Pre-election advice cheerfully given to B.C. politicians who dream of one day grasping the brass ring of power: Tread carefully as you move through the next 12 months.
NDP leader Adrian Dix will need to pay special attention as he pecks away at Premier Christy Clark and a Liberal government that appears to be in free-fall.
A year from now, he may well be savouring her title and administering programs and policies he and his caucus once condemned but will then find worth keeping.
It was good fun when the NDP ran barking in lock-step support with Bill Vander Zalm's campaign to abandon the harmonized sales tax.
Without shame, they shared the joy of success in that campaign and happily took credit for the ignominious departure from politics of then-premier Gordon Campbell.
When the effervescent Clark forsook her open mouth radio show to take over a Liberal party in undisciplined disarray, Dix and his colleagues found her and a badly rattled government easy targets in a multitude of areas.
The HST was booted, the old provincial sales tax returned - and became an instant juicy target on the Dix hit list.

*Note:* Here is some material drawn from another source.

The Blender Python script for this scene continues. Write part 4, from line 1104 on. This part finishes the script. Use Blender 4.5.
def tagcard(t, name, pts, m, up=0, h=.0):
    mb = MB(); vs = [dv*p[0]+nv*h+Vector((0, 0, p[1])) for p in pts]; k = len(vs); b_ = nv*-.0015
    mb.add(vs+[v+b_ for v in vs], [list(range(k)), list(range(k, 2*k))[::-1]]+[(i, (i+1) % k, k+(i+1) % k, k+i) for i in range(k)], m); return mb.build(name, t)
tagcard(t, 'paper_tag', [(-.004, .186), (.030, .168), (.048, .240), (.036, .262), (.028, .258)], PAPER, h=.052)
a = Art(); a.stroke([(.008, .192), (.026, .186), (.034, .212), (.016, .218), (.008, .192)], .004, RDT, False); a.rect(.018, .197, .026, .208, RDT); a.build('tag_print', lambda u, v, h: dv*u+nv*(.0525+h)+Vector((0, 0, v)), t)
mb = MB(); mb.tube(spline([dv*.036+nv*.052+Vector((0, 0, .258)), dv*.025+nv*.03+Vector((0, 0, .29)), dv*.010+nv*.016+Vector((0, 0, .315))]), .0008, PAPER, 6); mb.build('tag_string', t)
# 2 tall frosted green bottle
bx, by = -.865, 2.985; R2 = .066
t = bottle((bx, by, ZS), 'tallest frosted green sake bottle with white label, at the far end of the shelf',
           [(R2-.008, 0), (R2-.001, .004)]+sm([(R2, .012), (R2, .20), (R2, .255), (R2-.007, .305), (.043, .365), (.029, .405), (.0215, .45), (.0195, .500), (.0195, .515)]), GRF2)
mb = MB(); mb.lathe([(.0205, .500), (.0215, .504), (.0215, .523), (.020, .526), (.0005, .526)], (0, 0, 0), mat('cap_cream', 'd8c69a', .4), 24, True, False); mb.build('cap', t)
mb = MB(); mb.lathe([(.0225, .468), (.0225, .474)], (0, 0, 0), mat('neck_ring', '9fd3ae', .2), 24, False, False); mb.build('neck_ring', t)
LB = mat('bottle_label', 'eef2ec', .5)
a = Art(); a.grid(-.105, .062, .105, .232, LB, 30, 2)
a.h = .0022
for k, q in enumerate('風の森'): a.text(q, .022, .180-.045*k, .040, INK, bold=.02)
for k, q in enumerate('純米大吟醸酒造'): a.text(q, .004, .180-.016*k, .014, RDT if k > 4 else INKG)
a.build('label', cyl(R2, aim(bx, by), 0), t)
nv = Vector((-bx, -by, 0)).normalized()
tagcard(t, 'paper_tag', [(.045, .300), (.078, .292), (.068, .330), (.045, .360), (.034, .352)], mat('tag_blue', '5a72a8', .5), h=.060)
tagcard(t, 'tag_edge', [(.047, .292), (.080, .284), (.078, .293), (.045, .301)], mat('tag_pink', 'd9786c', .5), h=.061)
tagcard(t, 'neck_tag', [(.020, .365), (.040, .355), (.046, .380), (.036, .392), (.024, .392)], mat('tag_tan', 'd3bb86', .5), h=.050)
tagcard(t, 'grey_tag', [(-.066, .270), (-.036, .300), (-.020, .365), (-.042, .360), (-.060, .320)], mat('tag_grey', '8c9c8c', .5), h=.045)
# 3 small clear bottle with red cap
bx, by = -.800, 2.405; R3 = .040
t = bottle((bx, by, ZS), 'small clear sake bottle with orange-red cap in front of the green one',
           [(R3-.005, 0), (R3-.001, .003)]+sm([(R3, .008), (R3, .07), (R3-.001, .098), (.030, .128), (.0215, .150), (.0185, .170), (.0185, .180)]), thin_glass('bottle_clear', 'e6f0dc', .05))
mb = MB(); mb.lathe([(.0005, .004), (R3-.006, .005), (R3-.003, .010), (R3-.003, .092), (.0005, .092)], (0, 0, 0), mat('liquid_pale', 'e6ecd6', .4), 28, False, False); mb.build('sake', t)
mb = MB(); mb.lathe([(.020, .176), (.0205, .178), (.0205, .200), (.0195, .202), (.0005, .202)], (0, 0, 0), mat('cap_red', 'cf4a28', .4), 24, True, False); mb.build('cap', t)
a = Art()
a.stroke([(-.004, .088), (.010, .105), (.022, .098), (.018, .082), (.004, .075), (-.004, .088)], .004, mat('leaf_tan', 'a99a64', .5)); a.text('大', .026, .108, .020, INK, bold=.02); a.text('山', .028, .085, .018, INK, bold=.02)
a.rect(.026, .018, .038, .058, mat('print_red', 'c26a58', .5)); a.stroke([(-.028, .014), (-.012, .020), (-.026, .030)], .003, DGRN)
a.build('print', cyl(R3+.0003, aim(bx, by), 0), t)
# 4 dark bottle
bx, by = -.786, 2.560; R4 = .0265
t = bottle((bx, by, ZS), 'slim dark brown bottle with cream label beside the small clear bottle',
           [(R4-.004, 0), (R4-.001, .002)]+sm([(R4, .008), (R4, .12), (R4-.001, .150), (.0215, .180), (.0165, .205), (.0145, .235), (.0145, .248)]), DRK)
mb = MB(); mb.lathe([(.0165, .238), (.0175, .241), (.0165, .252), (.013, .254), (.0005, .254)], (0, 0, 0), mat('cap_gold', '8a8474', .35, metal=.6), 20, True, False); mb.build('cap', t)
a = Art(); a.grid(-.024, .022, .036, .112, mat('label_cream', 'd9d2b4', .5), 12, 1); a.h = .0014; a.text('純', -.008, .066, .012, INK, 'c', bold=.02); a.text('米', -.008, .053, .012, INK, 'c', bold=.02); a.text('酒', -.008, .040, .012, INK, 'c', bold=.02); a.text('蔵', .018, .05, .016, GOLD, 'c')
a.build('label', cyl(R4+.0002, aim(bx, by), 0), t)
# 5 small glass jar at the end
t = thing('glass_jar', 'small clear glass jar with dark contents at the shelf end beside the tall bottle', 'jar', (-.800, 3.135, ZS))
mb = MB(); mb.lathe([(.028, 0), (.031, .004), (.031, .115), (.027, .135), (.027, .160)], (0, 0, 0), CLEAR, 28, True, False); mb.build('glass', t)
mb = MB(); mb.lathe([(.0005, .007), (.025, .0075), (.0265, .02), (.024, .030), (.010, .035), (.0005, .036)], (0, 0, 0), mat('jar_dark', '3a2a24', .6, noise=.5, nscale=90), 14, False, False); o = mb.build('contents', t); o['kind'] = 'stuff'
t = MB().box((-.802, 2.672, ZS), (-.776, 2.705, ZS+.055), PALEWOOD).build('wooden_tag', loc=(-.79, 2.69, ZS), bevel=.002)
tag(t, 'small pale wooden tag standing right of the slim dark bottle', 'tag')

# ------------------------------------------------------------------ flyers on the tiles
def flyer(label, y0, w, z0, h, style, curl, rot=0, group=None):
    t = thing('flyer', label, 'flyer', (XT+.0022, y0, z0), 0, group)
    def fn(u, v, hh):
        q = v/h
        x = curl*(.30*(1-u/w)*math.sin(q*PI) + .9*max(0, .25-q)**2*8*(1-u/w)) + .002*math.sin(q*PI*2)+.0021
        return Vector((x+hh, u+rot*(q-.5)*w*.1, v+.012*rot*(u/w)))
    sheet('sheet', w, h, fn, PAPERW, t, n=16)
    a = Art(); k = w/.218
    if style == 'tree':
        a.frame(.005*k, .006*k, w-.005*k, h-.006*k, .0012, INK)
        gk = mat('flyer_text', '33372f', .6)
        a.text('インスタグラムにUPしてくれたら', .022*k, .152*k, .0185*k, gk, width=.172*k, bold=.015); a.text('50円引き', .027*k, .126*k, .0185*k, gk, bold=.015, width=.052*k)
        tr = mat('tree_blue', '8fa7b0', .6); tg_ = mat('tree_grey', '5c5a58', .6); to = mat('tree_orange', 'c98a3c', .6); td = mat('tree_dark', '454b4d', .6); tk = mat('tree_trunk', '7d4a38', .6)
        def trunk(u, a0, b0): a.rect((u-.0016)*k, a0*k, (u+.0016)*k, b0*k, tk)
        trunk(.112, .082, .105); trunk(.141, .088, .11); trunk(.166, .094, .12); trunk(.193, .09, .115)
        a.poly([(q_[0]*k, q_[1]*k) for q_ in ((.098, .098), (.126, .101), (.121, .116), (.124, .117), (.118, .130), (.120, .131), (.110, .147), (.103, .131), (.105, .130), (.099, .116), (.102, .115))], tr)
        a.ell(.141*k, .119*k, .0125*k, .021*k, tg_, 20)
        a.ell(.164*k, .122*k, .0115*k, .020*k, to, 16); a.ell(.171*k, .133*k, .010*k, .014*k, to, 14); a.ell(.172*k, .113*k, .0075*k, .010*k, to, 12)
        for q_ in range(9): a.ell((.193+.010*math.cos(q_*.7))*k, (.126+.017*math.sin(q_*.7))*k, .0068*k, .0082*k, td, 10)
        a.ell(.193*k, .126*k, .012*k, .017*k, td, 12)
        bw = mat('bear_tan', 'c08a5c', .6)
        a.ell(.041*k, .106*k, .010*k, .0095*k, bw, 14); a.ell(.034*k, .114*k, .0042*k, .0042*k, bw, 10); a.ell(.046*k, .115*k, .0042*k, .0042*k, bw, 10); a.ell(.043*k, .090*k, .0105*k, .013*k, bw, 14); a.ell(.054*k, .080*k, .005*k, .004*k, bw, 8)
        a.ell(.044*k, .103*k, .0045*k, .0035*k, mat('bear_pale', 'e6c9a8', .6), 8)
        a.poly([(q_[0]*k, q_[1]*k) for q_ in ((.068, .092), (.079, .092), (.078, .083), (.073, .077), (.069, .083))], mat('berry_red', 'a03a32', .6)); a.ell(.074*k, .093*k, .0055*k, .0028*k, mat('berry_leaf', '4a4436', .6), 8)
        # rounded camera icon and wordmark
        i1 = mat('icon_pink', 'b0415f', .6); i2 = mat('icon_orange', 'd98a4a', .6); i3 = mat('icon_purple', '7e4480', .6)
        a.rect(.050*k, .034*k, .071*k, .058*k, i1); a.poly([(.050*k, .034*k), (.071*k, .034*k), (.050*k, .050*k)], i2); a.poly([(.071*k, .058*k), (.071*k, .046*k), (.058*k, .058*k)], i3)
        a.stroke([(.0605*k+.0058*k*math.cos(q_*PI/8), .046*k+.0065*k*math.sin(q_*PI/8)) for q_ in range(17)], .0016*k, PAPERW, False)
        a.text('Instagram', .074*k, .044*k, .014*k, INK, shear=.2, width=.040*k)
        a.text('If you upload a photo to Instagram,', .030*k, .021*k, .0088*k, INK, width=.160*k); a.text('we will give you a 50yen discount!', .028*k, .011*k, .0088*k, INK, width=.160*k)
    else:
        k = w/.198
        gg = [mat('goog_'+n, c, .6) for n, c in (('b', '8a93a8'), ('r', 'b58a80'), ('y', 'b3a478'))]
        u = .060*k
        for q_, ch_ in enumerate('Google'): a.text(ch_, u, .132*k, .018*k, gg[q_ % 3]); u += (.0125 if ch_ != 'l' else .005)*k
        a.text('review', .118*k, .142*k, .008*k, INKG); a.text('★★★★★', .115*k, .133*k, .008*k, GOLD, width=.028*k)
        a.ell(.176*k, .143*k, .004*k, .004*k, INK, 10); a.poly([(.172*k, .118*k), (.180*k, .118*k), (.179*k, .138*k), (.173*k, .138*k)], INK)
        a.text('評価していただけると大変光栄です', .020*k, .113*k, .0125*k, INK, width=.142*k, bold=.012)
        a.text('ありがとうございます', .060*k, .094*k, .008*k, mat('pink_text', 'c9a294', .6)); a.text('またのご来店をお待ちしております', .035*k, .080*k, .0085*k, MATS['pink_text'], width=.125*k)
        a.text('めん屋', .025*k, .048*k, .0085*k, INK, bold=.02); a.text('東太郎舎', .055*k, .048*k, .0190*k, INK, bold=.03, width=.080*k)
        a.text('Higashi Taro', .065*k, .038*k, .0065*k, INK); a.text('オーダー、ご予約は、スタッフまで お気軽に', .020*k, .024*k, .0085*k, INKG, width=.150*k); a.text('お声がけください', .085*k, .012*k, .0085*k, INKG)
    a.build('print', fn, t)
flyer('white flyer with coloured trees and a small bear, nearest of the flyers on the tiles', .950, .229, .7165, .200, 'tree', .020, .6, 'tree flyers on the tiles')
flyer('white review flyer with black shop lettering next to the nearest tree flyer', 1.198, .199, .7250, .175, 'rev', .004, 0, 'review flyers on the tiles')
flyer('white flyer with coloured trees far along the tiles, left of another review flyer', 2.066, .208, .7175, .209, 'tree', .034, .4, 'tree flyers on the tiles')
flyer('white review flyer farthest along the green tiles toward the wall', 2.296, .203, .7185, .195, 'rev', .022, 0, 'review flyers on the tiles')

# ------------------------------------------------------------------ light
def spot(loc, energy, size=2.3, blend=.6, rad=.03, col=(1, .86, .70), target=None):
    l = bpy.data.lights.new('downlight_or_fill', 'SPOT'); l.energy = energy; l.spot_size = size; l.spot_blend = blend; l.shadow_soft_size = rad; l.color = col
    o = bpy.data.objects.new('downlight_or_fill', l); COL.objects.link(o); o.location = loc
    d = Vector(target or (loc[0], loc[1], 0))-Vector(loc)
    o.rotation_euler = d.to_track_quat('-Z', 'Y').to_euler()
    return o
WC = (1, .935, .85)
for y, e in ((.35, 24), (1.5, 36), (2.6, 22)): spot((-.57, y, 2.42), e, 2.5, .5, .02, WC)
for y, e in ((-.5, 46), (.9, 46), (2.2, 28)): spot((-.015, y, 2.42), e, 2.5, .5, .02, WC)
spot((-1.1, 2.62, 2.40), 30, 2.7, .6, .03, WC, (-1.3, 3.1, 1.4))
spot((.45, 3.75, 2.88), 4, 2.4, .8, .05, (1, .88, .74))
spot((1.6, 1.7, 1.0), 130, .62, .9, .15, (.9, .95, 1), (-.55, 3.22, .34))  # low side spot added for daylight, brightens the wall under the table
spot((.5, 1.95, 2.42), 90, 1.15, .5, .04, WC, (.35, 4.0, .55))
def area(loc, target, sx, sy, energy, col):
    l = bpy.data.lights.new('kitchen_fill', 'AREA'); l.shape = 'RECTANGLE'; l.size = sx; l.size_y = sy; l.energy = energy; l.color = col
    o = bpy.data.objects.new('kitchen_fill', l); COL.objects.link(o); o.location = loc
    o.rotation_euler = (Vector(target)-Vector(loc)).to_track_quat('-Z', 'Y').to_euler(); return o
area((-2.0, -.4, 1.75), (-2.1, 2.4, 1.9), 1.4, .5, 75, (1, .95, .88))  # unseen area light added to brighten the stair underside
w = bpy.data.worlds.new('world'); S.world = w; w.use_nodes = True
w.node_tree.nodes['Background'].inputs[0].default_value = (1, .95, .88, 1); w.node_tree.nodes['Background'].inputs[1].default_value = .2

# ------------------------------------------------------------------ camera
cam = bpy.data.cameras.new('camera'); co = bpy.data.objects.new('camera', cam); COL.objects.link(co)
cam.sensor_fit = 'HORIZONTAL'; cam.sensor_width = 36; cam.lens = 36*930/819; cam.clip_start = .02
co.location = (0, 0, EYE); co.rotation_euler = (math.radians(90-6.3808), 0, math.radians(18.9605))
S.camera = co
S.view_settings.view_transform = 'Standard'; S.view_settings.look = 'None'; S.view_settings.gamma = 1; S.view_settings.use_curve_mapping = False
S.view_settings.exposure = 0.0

The Liberals haven't had much luck with tax reform, not even when introducing reduced income tax for everyone or quarterly HST rebates for low-income earners.
Now, as they fumble from HST disconnect to PST reconnect, they appear determined to maintain their record of administrative incompetence.
Finance Minister Kevin Falcon said the return to the PST will hurt low-income families.
It wasn't his choice, he claimed. It was a people's demand via the referendum of 2011, a demand supported by the NDP but opposed by him and his government.
Meanwhile, NDP leader Dix is quoted as saying Falcon was being disingenuous when he suggested the HST was designed to help the poor.
The main aim of the HST, said Dix, was to enhance the provincial treasury and shift taxes from businesses to consumers.
He added that in this latest scramble to bring back the PST, the government could have found ways to "mitigate the burdens on low-income families but have chosen not to."
An interesting word, disingenuous.
It means "withholding or not taking into account known information" and/or "giving a false impression of sincerity or simplicity."
Serious charges, which will surely come to haunt Dix if the latest Angus Reid polls hold good and he finds himself next year in the position to immediately "mitigate the burdens on low-income families" and introduce all the other benefits he thinks the Liberals should be bestowing on us now.
I give the NDP credit for smartly moving to join the anti-HST campaign once Vander Zalm got the brush fire of protest started - although the sight of the NDP and Vander Zalm riding tandem was a little hard to take.
But I'll bet anything up to 75 cents that if Dix is handed the keys to the executive washroom in 2013, he will not recommend any major adjustments to the PST to "mitigate the burdens on low income families."
When in Opposition, it is easy but dangerous to condemn too much or to promise too much.
Delivery is what counts, and delivery, albeit easy to promise from the outside looking in, can be extremely difficult to achieve when the positions are reversed.
So, Mr. Dix, walk softly for the next year.
Not silently, but at every step asking yourself if you and yours can deliver, or will even want to deliver, what you are condemning the current administration for not delivering
today.
You have a year to learn it isn't wise to condemn too much, to promise too much; to understand that what you would like to do is not always possible.
And never forget that we, the electorate, know that every penny a government promises in benefits comes from the dollars it first took from us in fees and taxes.
The new/old PST is scheduled to kick in a few weeks before we next vote, not on the merits of a tax by any name, but on the group of men and women whom we think best able to spend what we have given them. Or will return some of what we have given, but not disingenuously.